▶ **Description of the task**
The records below are to be repeated in full, exactly as they are.

▶ **Rows**
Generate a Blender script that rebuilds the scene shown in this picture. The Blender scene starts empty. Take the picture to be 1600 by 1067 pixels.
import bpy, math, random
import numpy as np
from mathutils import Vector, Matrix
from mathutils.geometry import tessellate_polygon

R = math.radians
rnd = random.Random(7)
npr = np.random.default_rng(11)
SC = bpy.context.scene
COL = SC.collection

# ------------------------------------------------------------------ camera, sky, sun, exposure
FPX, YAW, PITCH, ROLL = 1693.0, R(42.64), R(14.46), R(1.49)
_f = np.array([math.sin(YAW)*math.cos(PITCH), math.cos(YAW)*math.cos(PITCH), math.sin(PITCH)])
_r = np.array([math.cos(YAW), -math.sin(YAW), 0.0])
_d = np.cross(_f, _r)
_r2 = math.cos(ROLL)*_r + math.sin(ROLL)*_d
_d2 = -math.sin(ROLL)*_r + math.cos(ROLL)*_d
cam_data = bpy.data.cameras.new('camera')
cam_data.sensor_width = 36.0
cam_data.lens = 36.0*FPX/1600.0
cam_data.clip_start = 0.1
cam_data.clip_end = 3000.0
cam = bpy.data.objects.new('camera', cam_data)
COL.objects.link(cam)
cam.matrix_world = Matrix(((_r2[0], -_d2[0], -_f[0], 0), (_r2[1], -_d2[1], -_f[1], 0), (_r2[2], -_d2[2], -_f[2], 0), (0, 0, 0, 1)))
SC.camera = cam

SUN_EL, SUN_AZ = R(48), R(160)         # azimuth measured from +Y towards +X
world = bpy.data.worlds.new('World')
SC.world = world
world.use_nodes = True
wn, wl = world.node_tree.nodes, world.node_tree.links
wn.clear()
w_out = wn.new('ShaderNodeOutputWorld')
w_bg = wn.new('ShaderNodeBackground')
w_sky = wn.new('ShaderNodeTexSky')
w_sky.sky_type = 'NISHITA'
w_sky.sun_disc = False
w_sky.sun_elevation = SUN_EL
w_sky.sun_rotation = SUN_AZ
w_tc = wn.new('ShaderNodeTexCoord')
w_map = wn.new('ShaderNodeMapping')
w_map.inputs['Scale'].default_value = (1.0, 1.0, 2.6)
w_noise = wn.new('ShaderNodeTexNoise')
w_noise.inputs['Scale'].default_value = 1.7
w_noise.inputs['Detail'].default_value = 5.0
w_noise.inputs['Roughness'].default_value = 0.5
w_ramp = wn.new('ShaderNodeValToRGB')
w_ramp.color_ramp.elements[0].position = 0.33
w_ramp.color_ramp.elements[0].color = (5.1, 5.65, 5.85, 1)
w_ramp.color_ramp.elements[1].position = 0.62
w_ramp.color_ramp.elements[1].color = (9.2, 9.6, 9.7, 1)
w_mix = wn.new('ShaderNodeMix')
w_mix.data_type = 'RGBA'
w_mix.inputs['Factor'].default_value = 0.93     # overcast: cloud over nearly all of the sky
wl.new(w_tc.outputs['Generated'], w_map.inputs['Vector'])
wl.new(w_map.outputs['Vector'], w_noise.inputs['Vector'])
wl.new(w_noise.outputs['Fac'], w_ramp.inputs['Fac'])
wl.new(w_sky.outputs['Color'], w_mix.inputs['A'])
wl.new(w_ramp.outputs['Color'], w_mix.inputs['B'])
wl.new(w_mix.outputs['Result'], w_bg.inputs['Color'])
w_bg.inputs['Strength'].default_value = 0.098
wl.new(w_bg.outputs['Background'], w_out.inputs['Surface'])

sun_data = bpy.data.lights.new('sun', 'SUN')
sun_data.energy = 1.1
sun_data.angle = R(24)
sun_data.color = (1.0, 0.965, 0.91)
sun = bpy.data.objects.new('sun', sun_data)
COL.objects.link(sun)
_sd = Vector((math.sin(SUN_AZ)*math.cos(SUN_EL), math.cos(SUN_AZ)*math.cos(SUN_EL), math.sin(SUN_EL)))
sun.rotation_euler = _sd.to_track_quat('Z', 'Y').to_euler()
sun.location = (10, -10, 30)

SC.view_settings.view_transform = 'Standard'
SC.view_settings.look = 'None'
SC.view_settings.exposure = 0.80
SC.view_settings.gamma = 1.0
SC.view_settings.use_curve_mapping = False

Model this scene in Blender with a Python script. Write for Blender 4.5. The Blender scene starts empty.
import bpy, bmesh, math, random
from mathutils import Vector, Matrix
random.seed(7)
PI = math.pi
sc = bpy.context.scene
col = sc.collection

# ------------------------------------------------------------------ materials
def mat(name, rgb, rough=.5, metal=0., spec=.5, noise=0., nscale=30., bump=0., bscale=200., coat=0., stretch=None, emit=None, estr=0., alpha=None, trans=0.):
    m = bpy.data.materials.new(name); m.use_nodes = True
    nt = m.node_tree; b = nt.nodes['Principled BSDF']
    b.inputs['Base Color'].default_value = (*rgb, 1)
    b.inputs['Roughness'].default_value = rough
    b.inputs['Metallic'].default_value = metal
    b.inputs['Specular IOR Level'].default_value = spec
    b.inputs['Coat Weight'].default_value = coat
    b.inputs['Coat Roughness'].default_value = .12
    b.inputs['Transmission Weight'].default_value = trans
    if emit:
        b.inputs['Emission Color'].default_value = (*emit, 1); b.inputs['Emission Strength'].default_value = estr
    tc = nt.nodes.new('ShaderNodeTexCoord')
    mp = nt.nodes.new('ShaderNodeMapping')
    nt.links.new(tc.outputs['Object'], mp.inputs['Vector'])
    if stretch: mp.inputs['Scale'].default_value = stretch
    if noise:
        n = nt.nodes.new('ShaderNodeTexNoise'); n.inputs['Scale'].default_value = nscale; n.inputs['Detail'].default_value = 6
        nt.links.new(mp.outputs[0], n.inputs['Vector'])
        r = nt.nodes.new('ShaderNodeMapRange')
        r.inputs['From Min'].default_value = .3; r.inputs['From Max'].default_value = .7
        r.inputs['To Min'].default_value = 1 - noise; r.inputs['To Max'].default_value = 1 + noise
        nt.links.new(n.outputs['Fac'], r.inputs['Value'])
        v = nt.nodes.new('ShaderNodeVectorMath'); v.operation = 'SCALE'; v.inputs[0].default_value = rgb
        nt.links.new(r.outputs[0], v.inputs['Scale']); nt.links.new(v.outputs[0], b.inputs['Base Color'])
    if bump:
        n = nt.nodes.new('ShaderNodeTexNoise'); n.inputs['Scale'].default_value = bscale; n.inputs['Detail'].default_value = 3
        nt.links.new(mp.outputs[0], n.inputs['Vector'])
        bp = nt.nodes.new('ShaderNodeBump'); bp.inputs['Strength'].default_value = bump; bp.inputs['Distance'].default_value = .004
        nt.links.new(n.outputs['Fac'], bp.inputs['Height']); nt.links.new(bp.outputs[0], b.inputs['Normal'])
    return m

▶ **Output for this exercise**
Generate a Blender script that rebuilds the scene shown in this picture. The Blender scene starts empty. Take the picture to be 1600 by 1067 pixels.
import bpy, math, random
import numpy as np
from mathutils import Vector, Matrix
from mathutils.geometry import tessellate_polygon

R = math.radians
rnd = random.Random(7)
npr = np.random.default_rng(11)
SC = bpy.context.scene
COL = SC.collection

# ------------------------------------------------------------------ camera, sky, sun, exposure
FPX, YAW, PITCH, ROLL = 1693.0, R(42.64), R(14.46), R(1.49)
_f = np.array([math.sin(YAW)*math.cos(PITCH), math.cos(YAW)*math.cos(PITCH), math.sin(PITCH)])
_r = np.array([math.cos(YAW), -math.sin(YAW), 0.0])
_d = np.cross(_f, _r)
_r2 = math.cos(ROLL)*_r + math.sin(ROLL)*_d
_d2 = -math.sin(ROLL)*_r + math.cos(ROLL)*_d
cam_data = bpy.data.cameras.new('camera')
cam_data.sensor_width = 36.0
cam_data.lens = 36.0*FPX/1600.0
cam_data.clip_start = 0.1
cam_data.clip_end = 3000.0
cam = bpy.data.objects.new('camera', cam_data)
COL.objects.link(cam)
cam.matrix_world = Matrix(((_r2[0], -_d2[0], -_f[0], 0), (_r2[1], -_d2[1], -_f[1], 0), (_r2[2], -_d2[2], -_f[2], 0), (0, 0, 0, 1)))
SC.camera = cam

SUN_EL, SUN_AZ = R(48), R(160)         # azimuth measured from +Y towards +X
world = bpy.data.worlds.new('World')
SC.world = world
world.use_nodes = True
wn, wl = world.node_tree.nodes, world.node_tree.links
wn.clear()
w_out = wn.new('ShaderNodeOutputWorld')
w_bg = wn.new('ShaderNodeBackground')
w_sky = wn.new('ShaderNodeTexSky')
w_sky.sky_type = 'NISHITA'
w_sky.sun_disc = False
w_sky.sun_elevation = SUN_EL
w_sky.sun_rotation = SUN_AZ
w_tc = wn.new('ShaderNodeTexCoord')
w_map = wn.new('ShaderNodeMapping')
w_map.inputs['Scale'].default_value = (1.0, 1.0, 2.6)
w_noise = wn.new('ShaderNodeTexNoise')
w_noise.inputs['Scale'].default_value = 1.7
w_noise.inputs['Detail'].default_value = 5.0
w_noise.inputs['Roughness'].default_value = 0.5
w_ramp = wn.new('ShaderNodeValToRGB')
w_ramp.color_ramp.elements[0].position = 0.33
w_ramp.color_ramp.elements[0].color = (5.1, 5.65, 5.85, 1)
w_ramp.color_ramp.elements[1].position = 0.62
w_ramp.color_ramp.elements[1].color = (9.2, 9.6, 9.7, 1)
w_mix = wn.new('ShaderNodeMix')
w_mix.data_type = 'RGBA'
w_mix.inputs['Factor'].default_value = 0.93     # overcast: cloud over nearly all of the sky
wl.new(w_tc.outputs['Generated'], w_map.inputs['Vector'])
wl.new(w_map.outputs['Vector'], w_noise.inputs['Vector'])
wl.new(w_noise.outputs['Fac'], w_ramp.inputs['Fac'])
wl.new(w_sky.outputs['Color'], w_mix.inputs['A'])
wl.new(w_ramp.outputs['Color'], w_mix.inputs['B'])
wl.new(w_mix.outputs['Result'], w_bg.inputs['Color'])
w_bg.inputs['Strength'].default_value = 0.098
wl.new(w_bg.outputs['Background'], w_out.inputs['Surface'])

sun_data = bpy.data.lights.new('sun', 'SUN')
sun_data.energy = 1.1
sun_data.angle = R(24)
sun_data.color = (1.0, 0.965, 0.91)
sun = bpy.data.objects.new('sun', sun_data)
COL.objects.link(sun)
_sd = Vector((math.sin(SUN_AZ)*math.cos(SUN_EL), math.cos(SUN_AZ)*math.cos(SUN_EL), math.sin(SUN_EL)))
sun.rotation_euler = _sd.to_track_quat('Z', 'Y').to_euler()
sun.location = (10, -10, 30)

SC.view_settings.view_transform = 'Standard'
SC.view_settings.look = 'None'
SC.view_settings.exposure = 0.80
SC.view_settings.gamma = 1.0
SC.view_settings.use_curve_mapping = False

Model this scene in Blender with a Python script. Write for Blender 4.5. The Blender scene starts empty.
import bpy, bmesh, math, random
from mathutils import Vector, Matrix
random.seed(7)
PI = math.pi
sc = bpy.context.scene
col = sc.collection

# ------------------------------------------------------------------ materials
def mat(name, rgb, rough=.5, metal=0., spec=.5, noise=0., nscale=30., bump=0., bscale=200., coat=0., stretch=None, emit=None, estr=0., alpha=None, trans=0.):
    m = bpy.data.materials.new(name); m.use_nodes = True
    nt = m.node_tree; b = nt.nodes['Principled BSDF']
    b.inputs['Base Color'].default_value = (*rgb, 1)
    b.inputs['Roughness'].default_value = rough
    b.inputs['Metallic'].default_value = metal
    b.inputs['Specular IOR Level'].default_value = spec
    b.inputs['Coat Weight'].default_value = coat
    b.inputs['Coat Roughness'].default_value = .12
    b.inputs['Transmission Weight'].default_value = trans
    if emit:
        b.inputs['Emission Color'].default_value = (*emit, 1); b.inputs['Emission Strength'].default_value = estr
    tc = nt.nodes.new('ShaderNodeTexCoord')
    mp = nt.nodes.new('ShaderNodeMapping')
    nt.links.new(tc.outputs['Object'], mp.inputs['Vector'])
    if stretch: mp.inputs['Scale'].default_value = stretch
    if noise:
        n = nt.nodes.new('ShaderNodeTexNoise'); n.inputs['Scale'].default_value = nscale; n.inputs['Detail'].default_value = 6
        nt.links.new(mp.outputs[0], n.inputs['Vector'])
        r = nt.nodes.new('ShaderNodeMapRange')
        r.inputs['From Min'].default_value = .3; r.inputs['From Max'].default_value = .7
        r.inputs['To Min'].default_value = 1 - noise; r.inputs['To Max'].default_value = 1 + noise
        nt.links.new(n.outputs['Fac'], r.inputs['Value'])
        v = nt.nodes.new('ShaderNodeVectorMath'); v.operation = 'SCALE'; v.inputs[0].default_value = rgb
        nt.links.new(r.outputs[0], v.inputs['Scale']); nt.links.new(v.outputs[0], b.inputs['Base Color'])
    if bump:
        n = nt.nodes.new('ShaderNodeTexNoise'); n.inputs['Scale'].default_value = bscale; n.inputs['Detail'].default_value = 3
        nt.links.new(mp.outputs[0], n.inputs['Vector'])
        bp = nt.nodes.new('ShaderNodeBump'); bp.inputs['Strength'].default_value = bump; bp.inputs['Distance'].default_value = .004
        nt.links.new(n.outputs['Fac'], bp.inputs['Height']); nt.links.new(bp.outputs[0], b.inputs['Normal'])
    return m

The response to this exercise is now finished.